18. What’s the biggest obstacle you’ve had to overcome in building BW?
“Market penetration, I think. In the first couple of years, we built the first wireless gas-detection system and we built the first disposable gas detector with zero maintenance. We had all these industry firsts. Our competitors would actually say that BW is the technological leader in the market, but fortunately they’re not in the market. And one of our biggest challenges was actually getting a presence within the marketplace, particularly in the United States and Europe. That’s been the biggest focus of the company in the last four years since we went public.”
19. Has your success come at a price in terms of sacrifices?
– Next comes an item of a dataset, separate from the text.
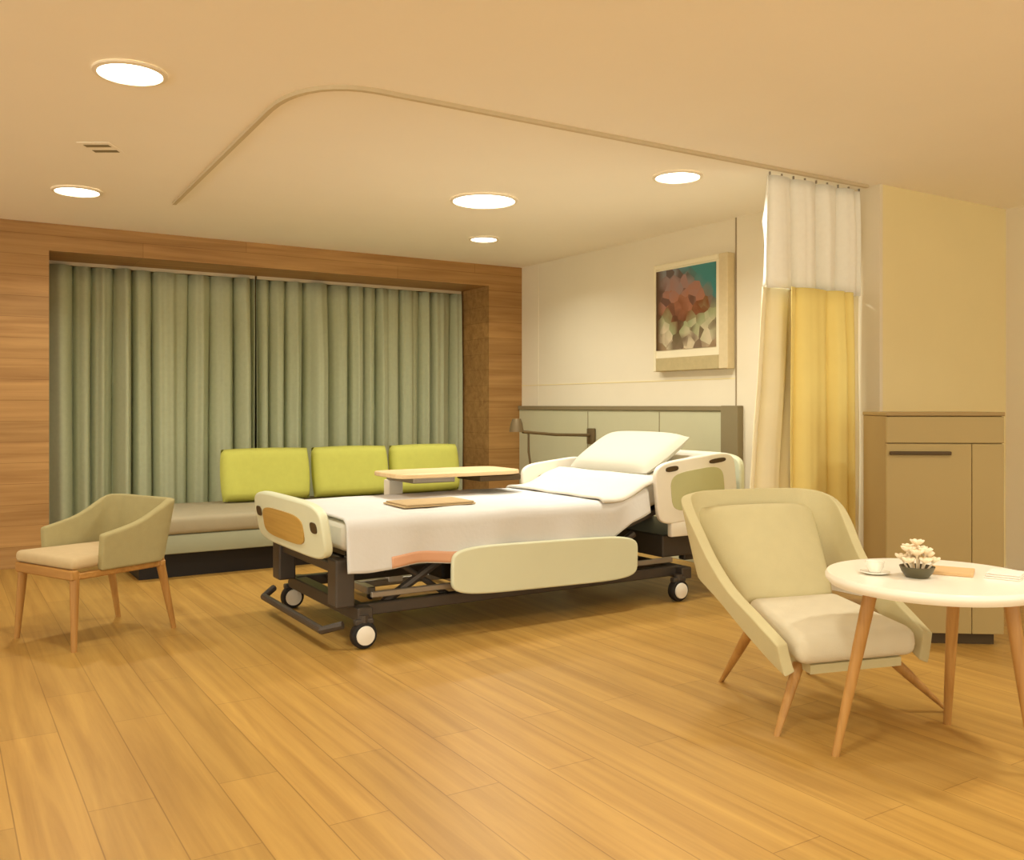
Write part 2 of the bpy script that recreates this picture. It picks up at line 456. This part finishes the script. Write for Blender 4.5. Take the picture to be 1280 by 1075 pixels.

“You live the company. It’s my life and it’s what I like. So, in the end, there’s things you’ve seen and people you’ve probably missed along the way that you wouldn’t have if you’d had a regular job.”
20. So you don’t have a lot of spare time?
“When you’re running something like this, the amount of time you have for hobbies is pretty much negligible. I love to travel and I do a ton of that with the work. I love backpacking, hiking, skiing, cross-country skiing and reading.”
THE COMPANY: BW Technologies
* Brass: Cody Slater, president/CEO; Bryan Bates, executive vice-president, COO; Tom Jones, senior vice-president, CFO.
* Focus: BW designs, manufactures and markets gas-detection equipment which alerts people working in a variety of industries to potentially life-threatening conditions caused by gases affecting the breathable air.
* Goal: To become the first true market leader in the billion-dollar global gas-detection industry.
* Stock price (BWT-TSE): $7 (year range, $4.60-$8.50).
* Fact: Taurus Capital recently raised its one-year target price on BW to $10.
* Web site/e-mail: www.gasmonitors.com
* Address: #242 3030 3rd Ave. N.E., T2A 6T7.
* Phone/Fax: 248-9226, 273-3708.
IN PROFILE: Cody Slater
* Born/raised/age: Edmonton, 38.
* Title: President/CEO, BW Technologies.
* Education: University of Alberta, astrophysics major.
* Family: Wife Bernadette.
* Role models: Stephen Hawking, Albert Einstein.
* Claim to fame: Developed the ‘rig-rat’ gas-detection device for the oil and gas industry from his apartment while attending the University of Alberta. It was the product that launched BW Technologies in 1987.
* Kicks back by: Hiking, cross-country skiing, reading.